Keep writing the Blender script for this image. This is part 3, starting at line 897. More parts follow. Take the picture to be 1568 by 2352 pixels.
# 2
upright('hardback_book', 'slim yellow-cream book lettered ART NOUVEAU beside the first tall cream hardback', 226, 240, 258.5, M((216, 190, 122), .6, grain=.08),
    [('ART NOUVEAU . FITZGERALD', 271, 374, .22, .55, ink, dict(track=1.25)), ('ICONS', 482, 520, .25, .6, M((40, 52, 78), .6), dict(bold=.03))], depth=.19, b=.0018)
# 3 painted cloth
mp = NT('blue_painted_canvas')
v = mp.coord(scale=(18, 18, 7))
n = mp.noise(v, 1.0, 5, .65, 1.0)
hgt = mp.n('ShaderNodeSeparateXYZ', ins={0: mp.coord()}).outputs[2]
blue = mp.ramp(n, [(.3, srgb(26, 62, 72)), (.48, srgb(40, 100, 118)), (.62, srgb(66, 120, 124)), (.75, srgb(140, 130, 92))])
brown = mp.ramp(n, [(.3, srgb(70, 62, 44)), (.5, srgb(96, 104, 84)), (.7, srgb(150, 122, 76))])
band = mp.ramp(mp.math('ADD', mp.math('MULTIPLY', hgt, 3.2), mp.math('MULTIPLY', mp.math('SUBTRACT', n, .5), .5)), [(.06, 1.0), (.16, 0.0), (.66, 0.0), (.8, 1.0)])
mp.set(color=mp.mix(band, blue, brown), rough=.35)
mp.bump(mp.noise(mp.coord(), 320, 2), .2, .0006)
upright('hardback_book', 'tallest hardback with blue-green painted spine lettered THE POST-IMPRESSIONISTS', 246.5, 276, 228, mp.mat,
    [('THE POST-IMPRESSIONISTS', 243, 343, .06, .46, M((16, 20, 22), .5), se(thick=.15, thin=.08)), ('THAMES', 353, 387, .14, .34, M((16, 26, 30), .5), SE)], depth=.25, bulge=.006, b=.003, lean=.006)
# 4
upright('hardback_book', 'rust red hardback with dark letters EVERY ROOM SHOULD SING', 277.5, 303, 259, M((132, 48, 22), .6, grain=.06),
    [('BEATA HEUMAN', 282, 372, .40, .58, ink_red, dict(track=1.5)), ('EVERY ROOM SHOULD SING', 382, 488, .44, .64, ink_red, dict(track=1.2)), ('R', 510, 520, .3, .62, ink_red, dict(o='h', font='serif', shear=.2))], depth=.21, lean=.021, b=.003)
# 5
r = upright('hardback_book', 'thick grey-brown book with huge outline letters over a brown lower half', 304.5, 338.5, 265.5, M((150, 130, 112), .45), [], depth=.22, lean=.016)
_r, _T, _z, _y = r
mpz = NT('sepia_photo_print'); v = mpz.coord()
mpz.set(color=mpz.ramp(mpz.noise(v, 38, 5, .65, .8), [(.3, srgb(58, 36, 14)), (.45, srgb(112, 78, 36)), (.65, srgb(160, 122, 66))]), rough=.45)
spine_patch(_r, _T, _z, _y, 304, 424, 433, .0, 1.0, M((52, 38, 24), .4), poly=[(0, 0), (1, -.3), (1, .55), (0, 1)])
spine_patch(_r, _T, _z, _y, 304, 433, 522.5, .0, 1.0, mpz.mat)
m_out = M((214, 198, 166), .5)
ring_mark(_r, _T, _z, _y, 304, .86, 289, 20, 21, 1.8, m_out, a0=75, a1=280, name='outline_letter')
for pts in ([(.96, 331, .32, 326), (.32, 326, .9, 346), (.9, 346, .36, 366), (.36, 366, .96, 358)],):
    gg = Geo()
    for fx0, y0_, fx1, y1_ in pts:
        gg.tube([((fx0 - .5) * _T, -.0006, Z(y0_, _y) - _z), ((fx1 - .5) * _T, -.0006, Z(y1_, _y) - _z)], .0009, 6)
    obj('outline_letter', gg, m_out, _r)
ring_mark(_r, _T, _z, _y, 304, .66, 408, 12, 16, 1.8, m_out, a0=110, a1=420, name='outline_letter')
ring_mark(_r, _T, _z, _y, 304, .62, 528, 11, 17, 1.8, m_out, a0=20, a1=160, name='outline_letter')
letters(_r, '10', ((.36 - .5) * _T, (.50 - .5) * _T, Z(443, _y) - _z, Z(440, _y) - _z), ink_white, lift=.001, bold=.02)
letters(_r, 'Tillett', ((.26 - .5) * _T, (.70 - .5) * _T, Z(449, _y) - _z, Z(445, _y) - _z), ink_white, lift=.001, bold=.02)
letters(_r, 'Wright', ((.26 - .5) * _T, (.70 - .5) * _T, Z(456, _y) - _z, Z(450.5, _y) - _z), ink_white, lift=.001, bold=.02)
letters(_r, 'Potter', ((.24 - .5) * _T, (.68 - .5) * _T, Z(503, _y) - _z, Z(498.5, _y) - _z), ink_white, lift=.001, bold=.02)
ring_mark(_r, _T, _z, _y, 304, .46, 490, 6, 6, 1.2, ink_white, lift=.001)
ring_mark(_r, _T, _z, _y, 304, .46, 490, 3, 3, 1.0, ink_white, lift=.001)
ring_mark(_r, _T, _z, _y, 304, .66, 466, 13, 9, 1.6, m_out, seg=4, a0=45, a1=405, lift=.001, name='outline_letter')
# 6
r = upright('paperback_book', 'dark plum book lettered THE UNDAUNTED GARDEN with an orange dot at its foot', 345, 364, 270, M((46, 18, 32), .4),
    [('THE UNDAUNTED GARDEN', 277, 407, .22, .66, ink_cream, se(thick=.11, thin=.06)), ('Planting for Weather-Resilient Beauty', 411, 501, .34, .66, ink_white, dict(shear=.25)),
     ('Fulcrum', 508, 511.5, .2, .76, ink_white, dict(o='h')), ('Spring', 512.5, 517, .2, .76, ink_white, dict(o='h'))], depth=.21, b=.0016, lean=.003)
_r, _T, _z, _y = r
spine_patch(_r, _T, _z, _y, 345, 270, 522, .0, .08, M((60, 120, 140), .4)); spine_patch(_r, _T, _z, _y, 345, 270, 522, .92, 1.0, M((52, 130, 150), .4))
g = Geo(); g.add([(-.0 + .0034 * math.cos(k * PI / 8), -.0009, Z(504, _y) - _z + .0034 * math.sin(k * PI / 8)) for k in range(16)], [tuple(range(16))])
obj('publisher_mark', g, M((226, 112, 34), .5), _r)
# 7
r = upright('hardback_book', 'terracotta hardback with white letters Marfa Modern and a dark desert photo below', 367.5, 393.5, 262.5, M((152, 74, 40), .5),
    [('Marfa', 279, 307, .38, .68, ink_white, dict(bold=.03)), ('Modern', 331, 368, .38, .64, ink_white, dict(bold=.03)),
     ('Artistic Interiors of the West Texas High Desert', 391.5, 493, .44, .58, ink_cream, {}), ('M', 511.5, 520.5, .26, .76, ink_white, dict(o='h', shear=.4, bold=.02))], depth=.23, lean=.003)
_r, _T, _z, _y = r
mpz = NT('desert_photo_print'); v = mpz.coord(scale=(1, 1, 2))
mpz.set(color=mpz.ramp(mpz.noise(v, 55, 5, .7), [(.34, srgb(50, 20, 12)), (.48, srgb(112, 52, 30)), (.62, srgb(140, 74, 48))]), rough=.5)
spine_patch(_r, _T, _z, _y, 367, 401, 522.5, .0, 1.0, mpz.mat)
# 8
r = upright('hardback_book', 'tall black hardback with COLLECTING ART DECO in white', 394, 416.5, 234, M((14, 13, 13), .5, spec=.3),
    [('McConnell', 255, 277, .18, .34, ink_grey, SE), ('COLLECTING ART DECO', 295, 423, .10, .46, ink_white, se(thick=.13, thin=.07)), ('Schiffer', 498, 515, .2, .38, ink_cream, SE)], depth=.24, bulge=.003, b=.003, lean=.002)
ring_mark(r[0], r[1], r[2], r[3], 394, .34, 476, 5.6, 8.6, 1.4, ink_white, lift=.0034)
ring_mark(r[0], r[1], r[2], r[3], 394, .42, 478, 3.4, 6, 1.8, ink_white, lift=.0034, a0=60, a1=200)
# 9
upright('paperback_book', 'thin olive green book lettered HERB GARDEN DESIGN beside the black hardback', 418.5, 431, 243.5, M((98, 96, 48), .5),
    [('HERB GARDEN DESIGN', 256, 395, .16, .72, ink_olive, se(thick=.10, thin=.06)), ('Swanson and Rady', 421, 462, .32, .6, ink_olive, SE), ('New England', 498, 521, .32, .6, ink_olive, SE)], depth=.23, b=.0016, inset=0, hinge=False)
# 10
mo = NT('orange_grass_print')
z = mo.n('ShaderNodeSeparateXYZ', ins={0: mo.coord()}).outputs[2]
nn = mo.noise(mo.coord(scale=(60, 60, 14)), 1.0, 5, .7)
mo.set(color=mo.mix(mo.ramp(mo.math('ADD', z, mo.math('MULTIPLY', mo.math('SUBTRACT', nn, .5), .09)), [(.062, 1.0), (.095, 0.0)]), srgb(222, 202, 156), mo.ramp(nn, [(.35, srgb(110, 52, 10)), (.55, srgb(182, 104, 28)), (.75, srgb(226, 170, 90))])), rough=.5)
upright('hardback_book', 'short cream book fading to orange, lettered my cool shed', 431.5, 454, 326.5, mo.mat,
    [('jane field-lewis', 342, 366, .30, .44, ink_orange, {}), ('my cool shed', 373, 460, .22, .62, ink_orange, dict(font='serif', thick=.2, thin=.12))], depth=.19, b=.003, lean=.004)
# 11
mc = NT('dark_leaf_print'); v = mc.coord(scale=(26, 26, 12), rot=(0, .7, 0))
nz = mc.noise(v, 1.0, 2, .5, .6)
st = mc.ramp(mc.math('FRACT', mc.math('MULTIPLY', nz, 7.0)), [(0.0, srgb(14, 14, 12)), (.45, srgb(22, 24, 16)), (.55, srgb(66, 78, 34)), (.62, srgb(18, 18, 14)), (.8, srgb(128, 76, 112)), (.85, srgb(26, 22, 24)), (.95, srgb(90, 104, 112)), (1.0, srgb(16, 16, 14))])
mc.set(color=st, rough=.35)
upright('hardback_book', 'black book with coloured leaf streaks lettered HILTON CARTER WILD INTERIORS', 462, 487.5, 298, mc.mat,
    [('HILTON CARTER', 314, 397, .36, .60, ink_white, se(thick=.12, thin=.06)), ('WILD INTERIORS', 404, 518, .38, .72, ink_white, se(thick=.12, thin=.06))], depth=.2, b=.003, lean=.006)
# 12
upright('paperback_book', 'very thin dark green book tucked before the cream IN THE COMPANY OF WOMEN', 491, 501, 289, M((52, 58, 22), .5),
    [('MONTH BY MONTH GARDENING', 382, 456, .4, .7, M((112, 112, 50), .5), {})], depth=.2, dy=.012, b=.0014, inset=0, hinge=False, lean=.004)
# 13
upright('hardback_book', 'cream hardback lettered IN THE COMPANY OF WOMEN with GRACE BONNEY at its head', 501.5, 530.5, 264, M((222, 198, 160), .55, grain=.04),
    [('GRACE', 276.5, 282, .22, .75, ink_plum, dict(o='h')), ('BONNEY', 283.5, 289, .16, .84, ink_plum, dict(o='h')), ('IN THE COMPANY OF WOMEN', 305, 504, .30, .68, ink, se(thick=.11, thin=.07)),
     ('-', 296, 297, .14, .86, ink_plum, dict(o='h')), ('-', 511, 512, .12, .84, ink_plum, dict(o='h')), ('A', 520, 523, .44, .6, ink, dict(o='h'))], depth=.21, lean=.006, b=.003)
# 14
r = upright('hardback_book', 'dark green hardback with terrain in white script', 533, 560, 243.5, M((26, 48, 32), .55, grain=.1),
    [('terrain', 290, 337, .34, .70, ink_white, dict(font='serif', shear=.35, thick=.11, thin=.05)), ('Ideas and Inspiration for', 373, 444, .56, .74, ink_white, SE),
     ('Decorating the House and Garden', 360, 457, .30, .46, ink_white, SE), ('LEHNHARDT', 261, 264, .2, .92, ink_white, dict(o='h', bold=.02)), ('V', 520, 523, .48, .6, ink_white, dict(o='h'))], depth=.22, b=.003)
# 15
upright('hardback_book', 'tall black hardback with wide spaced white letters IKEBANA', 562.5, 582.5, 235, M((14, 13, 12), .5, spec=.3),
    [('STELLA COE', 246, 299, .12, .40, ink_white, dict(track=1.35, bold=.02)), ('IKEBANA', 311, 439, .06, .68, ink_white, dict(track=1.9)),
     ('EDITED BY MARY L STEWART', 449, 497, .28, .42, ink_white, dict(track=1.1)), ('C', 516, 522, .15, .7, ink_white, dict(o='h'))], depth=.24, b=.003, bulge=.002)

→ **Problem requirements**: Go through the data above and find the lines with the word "script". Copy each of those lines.

→ **Task response**:
Keep writing the Blender script for this image. This is part 3, starting at line 897. More parts follow. Take the picture to be 1568 by 2352 pixels.
r = upright('hardback_book', 'dark green hardback with terrain in white script', 533, 560, 243.5, M((26, 48, 32), .55, grain=.1),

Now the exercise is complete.